I don't have a specific answer to your questions, but here are my thoughts:
1. That looks exactly like German in a sense:
vier=und=zwanzig
four and twenty
'twenty four'
2. There are languages with a true 'and' conjunction and others that use 'with' for that function. See:
Stassen, L. (2000). AND-languages and WITH-languages. Linguistic Typology, 4, 1–54.
http://dx.doi.org/10.1515/lity.2000.4.1.1I wouldn't be surprised if in this language 'with' is used more generally as a noun phrase conjunction.
Then again, I don't know whether this is otherwise common in numerals. It might be.
3. If this is a kind of coordination, then I wouldn't be too surprised by the ordering.

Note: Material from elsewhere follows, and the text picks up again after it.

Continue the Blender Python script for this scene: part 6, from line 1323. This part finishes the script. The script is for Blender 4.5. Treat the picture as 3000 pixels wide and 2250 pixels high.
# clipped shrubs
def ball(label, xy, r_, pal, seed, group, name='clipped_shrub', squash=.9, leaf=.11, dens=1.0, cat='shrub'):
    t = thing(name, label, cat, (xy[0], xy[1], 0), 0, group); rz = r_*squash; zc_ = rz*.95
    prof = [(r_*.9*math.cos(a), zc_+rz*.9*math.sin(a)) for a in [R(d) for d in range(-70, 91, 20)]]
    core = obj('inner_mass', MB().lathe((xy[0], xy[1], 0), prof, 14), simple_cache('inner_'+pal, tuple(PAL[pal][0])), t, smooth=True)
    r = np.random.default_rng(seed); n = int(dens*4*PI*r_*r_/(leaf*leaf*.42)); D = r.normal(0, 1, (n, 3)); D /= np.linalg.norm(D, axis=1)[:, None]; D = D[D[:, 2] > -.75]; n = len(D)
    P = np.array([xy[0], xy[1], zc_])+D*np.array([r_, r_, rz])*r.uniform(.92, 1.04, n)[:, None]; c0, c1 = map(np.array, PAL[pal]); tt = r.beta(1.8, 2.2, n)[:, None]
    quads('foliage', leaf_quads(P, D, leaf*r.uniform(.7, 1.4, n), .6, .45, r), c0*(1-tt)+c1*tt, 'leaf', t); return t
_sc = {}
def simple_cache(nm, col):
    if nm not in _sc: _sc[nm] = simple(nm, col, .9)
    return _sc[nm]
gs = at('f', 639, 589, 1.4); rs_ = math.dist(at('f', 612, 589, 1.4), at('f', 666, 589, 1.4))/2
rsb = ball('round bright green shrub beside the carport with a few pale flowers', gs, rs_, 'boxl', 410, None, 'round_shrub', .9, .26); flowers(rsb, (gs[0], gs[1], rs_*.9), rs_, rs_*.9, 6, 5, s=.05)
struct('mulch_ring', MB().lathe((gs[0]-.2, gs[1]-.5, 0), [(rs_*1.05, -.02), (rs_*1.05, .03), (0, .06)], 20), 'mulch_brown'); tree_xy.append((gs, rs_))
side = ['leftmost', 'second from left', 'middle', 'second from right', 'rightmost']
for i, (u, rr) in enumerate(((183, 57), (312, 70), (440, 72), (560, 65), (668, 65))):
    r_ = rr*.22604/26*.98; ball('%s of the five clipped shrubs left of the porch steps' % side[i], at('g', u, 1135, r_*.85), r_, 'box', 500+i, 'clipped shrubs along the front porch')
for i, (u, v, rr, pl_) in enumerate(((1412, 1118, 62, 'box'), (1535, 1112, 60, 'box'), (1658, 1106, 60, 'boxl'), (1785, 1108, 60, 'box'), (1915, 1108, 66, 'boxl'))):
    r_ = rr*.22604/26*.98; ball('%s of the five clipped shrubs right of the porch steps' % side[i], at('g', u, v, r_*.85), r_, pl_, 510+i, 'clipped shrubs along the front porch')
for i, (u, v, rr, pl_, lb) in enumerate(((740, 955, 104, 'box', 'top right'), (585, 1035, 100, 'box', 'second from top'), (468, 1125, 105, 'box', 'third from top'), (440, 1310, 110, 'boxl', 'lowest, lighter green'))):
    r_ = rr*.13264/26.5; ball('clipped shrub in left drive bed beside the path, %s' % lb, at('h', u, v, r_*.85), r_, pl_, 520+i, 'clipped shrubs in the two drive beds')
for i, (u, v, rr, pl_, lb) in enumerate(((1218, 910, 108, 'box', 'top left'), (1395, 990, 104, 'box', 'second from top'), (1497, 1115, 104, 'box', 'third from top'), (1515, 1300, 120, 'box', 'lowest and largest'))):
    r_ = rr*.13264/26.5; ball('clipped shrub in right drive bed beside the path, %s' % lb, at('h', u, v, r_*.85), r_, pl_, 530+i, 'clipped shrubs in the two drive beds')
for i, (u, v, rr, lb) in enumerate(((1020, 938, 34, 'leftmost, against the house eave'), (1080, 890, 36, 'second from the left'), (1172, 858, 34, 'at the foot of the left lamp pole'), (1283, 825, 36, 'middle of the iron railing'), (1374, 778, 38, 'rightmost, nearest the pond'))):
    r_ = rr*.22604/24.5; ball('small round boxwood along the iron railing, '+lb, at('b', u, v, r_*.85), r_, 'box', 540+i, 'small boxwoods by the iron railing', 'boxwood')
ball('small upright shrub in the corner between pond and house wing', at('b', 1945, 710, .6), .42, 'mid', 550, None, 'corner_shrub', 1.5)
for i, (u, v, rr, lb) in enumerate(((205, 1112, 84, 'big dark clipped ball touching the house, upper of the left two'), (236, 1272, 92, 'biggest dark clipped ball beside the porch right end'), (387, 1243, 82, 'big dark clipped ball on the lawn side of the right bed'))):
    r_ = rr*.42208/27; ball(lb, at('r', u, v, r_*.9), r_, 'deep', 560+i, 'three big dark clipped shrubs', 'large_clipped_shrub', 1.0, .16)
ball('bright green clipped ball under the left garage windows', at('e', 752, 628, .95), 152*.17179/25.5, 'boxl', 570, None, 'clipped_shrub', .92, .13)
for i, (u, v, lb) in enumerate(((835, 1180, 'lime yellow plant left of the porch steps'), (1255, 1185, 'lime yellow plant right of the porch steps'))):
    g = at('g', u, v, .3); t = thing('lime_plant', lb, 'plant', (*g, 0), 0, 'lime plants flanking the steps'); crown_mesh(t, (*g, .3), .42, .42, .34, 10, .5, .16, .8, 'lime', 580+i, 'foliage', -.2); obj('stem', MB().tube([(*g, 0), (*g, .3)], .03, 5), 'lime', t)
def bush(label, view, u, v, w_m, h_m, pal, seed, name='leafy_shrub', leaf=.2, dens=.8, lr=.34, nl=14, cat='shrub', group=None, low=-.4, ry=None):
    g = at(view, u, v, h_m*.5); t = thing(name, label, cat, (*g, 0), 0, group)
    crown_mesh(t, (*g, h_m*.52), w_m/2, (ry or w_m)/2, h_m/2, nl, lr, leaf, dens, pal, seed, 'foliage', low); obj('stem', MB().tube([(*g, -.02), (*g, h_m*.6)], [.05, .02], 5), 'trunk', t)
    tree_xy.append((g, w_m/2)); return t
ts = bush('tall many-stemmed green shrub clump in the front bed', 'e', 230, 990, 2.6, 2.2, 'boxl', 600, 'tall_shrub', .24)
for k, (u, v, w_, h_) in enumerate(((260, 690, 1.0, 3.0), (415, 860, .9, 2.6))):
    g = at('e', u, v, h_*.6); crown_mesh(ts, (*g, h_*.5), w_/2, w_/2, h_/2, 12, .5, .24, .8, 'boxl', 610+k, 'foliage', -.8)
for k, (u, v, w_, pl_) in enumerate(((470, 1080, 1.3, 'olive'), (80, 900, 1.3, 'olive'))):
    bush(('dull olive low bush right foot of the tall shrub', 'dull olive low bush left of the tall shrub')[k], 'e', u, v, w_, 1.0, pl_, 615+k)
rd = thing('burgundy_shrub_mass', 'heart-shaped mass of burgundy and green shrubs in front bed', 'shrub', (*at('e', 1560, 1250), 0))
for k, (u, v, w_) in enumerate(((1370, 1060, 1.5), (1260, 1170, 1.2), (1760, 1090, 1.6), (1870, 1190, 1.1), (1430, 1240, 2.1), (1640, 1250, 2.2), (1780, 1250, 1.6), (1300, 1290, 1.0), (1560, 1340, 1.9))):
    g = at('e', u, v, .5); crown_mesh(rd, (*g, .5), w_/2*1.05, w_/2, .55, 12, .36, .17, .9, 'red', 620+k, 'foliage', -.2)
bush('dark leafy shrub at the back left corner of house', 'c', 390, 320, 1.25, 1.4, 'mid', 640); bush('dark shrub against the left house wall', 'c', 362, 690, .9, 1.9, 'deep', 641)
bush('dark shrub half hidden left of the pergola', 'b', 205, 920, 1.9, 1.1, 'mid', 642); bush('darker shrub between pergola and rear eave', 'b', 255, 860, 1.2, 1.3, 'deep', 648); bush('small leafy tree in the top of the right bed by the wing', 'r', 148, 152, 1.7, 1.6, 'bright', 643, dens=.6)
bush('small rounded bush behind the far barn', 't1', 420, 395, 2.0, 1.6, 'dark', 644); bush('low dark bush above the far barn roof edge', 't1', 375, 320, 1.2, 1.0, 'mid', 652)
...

4. This isn't the same as syntactic modifier-head ordering. In German at least it's a kind of compound. While as a general expectation you might think the order would be the same, an exception here doesn't stand out as surprising to me. It does look like, I think, the "head"/base is "ten" and modifier is "five".
5. I know of no special term. I'd refer to it as the "units" place as opposed to "tens". But that's not a linguistic term.
6. In general, what is the order in compounds? Cross-linguistically, I believe there is a tendency for modifier-head order, actually, but you may want to check on that. So in that case, I'm not sure why this would be an exception in that sense, though it isn't the same as the syntactic system.